Como chegar à Cotijuba
O acesso à ilha de Cotijuba é feito por embarcações que partem do distrito de Icoaraci, a preços populares. O navio da Prefeitura de Belém faz apenas uma viagem por dia, com saída às 9 horas do trapiche de Icoaraci e retorna às 17 horas. A viagem dura cerca de 20 minutos.
Os barcos da Cooperbic partem de Icoaraci de segunda a sexta-feira, a partir das 7 horas, de hora em hora. Aos sábados, domingos e feriados, os barcos só saem após terem a lotação completa. O tempo de viagem dura, em média, 45 minutos. Há um barco (Braga II) que sai da Praça do Pescador (próximo ao Ver-o-Peso) de segunda a sexta-feira, às 14 horas e, aos sábados e domingos, às 8 horas. A viagem dura uma hora e meia.

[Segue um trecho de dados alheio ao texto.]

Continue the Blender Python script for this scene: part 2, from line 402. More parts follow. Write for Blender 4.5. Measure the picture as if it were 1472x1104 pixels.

Na ilha o transporte se dá através de charretes ou mototaxi, não há carros ou ônibus circulando. Esta é a forma que a agência distrital encontrou de preservar o patrimônio ambiental. A passagem nos barcos “pôpôpô” custa R$ 5,00, no navio R$ 2,00 (em dia de semana) e R$ 4,00 (no fim de semana). Todas as linhas aceitam meia entrada. Na ilha, o bondinho custa R$ 3,00, mesmo preço da charrete (podendo subir para R$ 5,00 no período das férias) e o mototaxi R$ 5,00.